If Collinsville had to have another unusual water tower, what would it be?
I always wanted to put a spoon coming out of the former water tower behind City Hall and turn it into a big mustard jar. Of course, a gigantic horseradish root would be fun, or maybe we should paint the one we already have like a giant basketball to honor the Kahoks' mighty sports legacy.

Do people ever challenge you for the "Big Tomato" title?
Only my friends and family. It's funny, they always give me the look - you know, the stink-eye look - and sarcastically say something like, "'Big Tomato? Yeah, right."

How many tomato puns do you have? Is there a book somewhere?
Not as many as I'd like. If there is a book out there, I'd love to have it. The kids who drive the Wienermobiles around the country go to school to learn to talk in food puns. I'd relish the opportunity to take those classes, but I'm afraid I wouldn't cut the mustard.

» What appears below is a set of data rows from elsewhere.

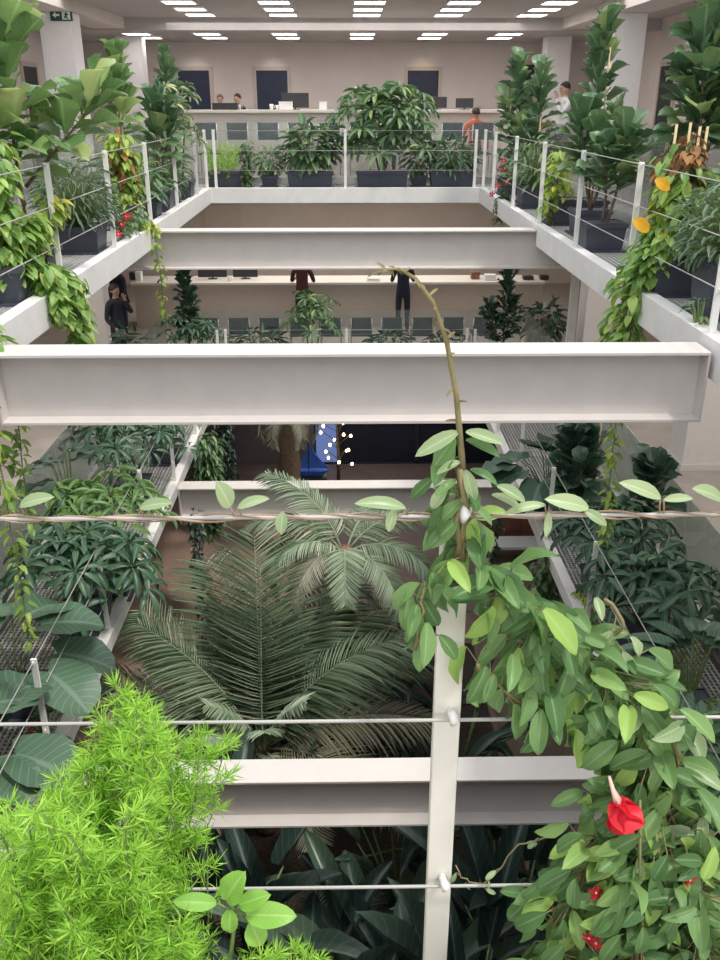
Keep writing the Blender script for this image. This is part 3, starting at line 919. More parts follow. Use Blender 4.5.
def bush(name, label, loc, rx, ry, rz, zc, n, L, wr, kind, mat, pot=None, droop=0.5, cols=5, nseg=5, up=0.5, mats=None):
    """leaves over an egg shaped crown, stems running up to them"""
    r = empty(name, label, 'plant', loc)
    z0 = 0
    if pot: planter(r, *pot); z0 = pot[2] - 0.04
    fm, sm = MB(), MB()
    for i in range(n):
        a = i * 2.39996; sz = -0.75 + 1.75 * ((i + 0.5) / n)
        sz = min(0.98, sz); k = math.sqrt(max(0, 1 - sz * sz)); rr = U_(0.6, 1.02)
        d = Vector((math.cos(a) * k, math.sin(a) * k, sz))
        q = Vector((d.x * rx * rr, d.y * ry * rr, zc + d.z * rz * rr))
        q.z = max(q.z, z0 * 0.7)
        b = Vector((d.x * 0.05, d.y * 0.05, z0))
        sm.tube([b, b.lerp(q, 0.5) + Vector((0, 0, 0.06)), q], [0.006, 0.004, 0.003], 4, caps=False)
        dd = Vector((d.x + U_(-.5, .5), d.y + U_(-.5, .5), -0.25 + 0.5 * d.z + U_(-.4, .4)))
        l = L * U_(0.7, 1.1)
        leaf(fm, q, dd, Vector((d.x * 0.6, d.y * 0.6 , up + 0.3)), l, l * wr, kind, droop * U_(0.6, 1.4), 0.3, 0.5, nseg, cols, 0)
    sm.build('stem', M['stem'], r); fm.build('foliage', M[mat], r)
    return r

def fern(name, label, loc, plumes, dens, L, W, pot=None, ntuft=8, mats=('L_fern',), extra=None, step=0.018, side=0.05):
    """asparagus fern: plumes are polylines; side sprigs carry needle tufts"""
    r = empty(name, label, 'plant', loc)
    if pot: planter(r, *pot)
    fm, sm = MB(), MB()
    for pts in plumes:
        ln = sum((Vector(pts[i + 1]) - Vector(pts[i])).length for i in range(len(pts) - 1))
        pp = wob(pts, 8, 0.006 * side / 0.05)
        sm.tube(pp, 0.0016 * side / 0.05, 4)
        k = max(3, int(ln / step * dens))
        for i in range(k):
            t = (i + U_(0, 1)) / k
            if t < 0.12: continue
            p = along(pp, t)
            ax = (along(pp, min(1, t + .05)) - along(pp, max(0, t - .05))).normalized()
            s = ax.orthogonal(); s.rotate(Matrix.Rotation(U_(0, 6.28), 3, ax))
            ll = side * U_(0.3, 1.0) * (1.15 - 0.6 * t)
            e = p + (s * 0.85 + ax * 0.55 + Vector((0, 0, 0.12))).normalized() * ll
            sm.tube([p, e], 0.0007 * side / 0.05, 3, caps=False)
            for q in (0.5, 1.0):
                tuft(fm, p.lerp(e, q), e - p, ntuft, L, W)
    sm.build('stem', M['stem'], r); fm.build('foliage', [M[x] for x in mats], r)
    return r
# ================================================================== plants on the upper ledges
Pt = lambda x, y, z: (x, y, z)
# ---- left side of the upper floor
fig('fiddle_leaf_fig', 'tall bright fiddle leaf fig with huge leaves at the upper left corner', (-2.78, 8.0, 0),
    [(0, 0, 0.02, 0, 2.15, 0.0), (0.02, 0.02, 0.66, 0.25, 1.5, 0.55), (0, 0, -0.3, -.2, 1.55, 0.4)], (22, 14, 12), 0.4, 'L_figlit', pot=(0.4, 0.4, 0.3), t0=0.33, curve=0.05)
trailing('pothos', 'sprawling light green pothos with trails over the left ledge edge below the tallest fig', (-2.78, 7.2, 0),
    [([(0, 0, 0.3), (0.02, 0, 0.8), (0, .1, 1.15)], 190, 0.26, 0), ([(0, 0.1, 0.3), (-0.2, 0.4, 0.7), (-0.3, .6, 1.0)], 150, 0.28, 0), ([(0.05, 0.0, 0.3), (0.1, .1, .5), (0.12, .3, .62)], 110, 0.2, 0),
     ([(0, 0, 0.3), (0.15, 0.2, 0.35), (0.27, 0.3, 0.02), (0.3, 0.1, 0.03)], 70, 0.13, 0),
     ([(0.1, 0.2, 0.3), (0.28, 0.6, 0.12), (0.39, 0.66, 0.0), (0.40, 0.66, -0.6)], 110, 0.09, 0),
     ([(0.1, 0.2, 0.3), (0.28, 0.5, 0.12), (0.39, 0.55, 0.0), (0.41, 0.55, -0.45)], 60, 0.08, 0),
     ([(0.1, 0, 0.3), (0.3, 0.1, 0.25), (0.39, 0.1, 0.0), (0.39, 0.08, -0.15)], 50, 0.1, 0),
     ([(0.1, 0.3, 0.3), (0.2, 0.55, 0.5), (0.25, 0.72, 0.75)], 60, 0.12, 1)], 0.12, ('L_pothos', 'L_pothosy'), pot=(0.42, 0.42, 0.3), pole=(0, 0, 0.25, 1.1))
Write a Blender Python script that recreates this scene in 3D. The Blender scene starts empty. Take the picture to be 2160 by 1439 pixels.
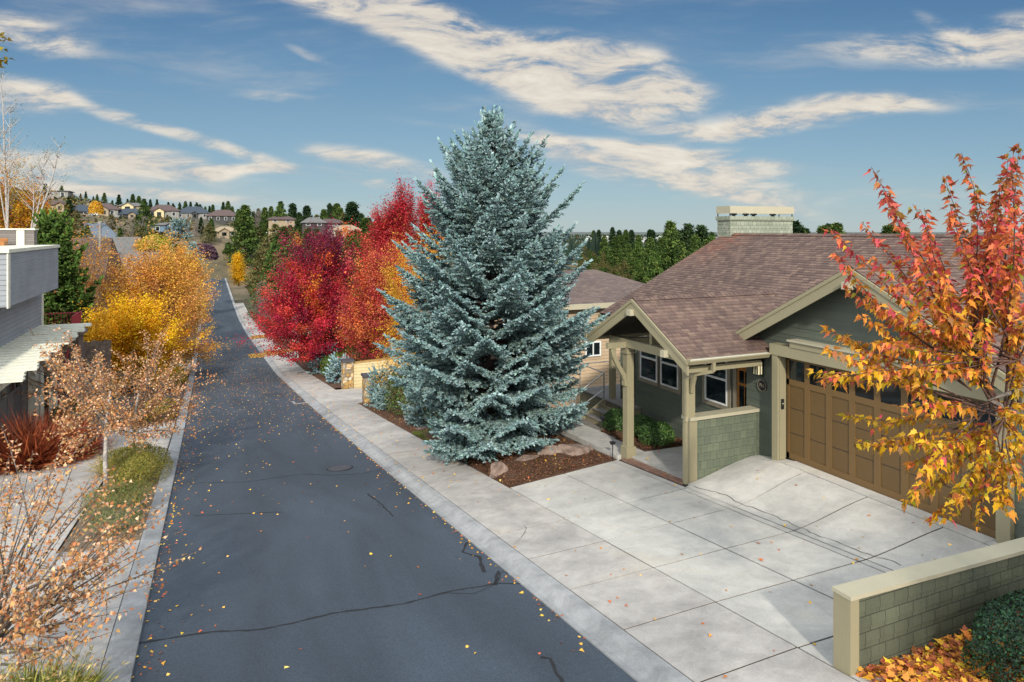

What are your feelings about French people putting mayonnaise on their fries? Sacrilege?
I'm very tolerant and accepting of others, even the French. After all, sometimes we refer to the Catsup Bottle as Collinsville's Eiffel Tower. And mayo on fries is really good. I've even been known to accent my fries with tartar sauce on occasion.

What's next for the bottle?
Well, there is always something going on. There's something happening right now that I can't talk about yet. I hope it pans out, because it will be huge if it does. Really, really huge. Otherwise, there will be two documentaries released in 2011 that will feature the Catsup Bottle. One is from a young filmmaker out of California named Grimace Boyer. His film will be about his travels along Route 66. The other is international. A visual artist and filmmaker from Amsterdam named Sietske Tjallingii is putting together a really fun, avant-garde, artsy movie titled "My American Dream." It should be crazy. She was here filming a few weeks ago dressed as a giant French fry. We can't wait for that one.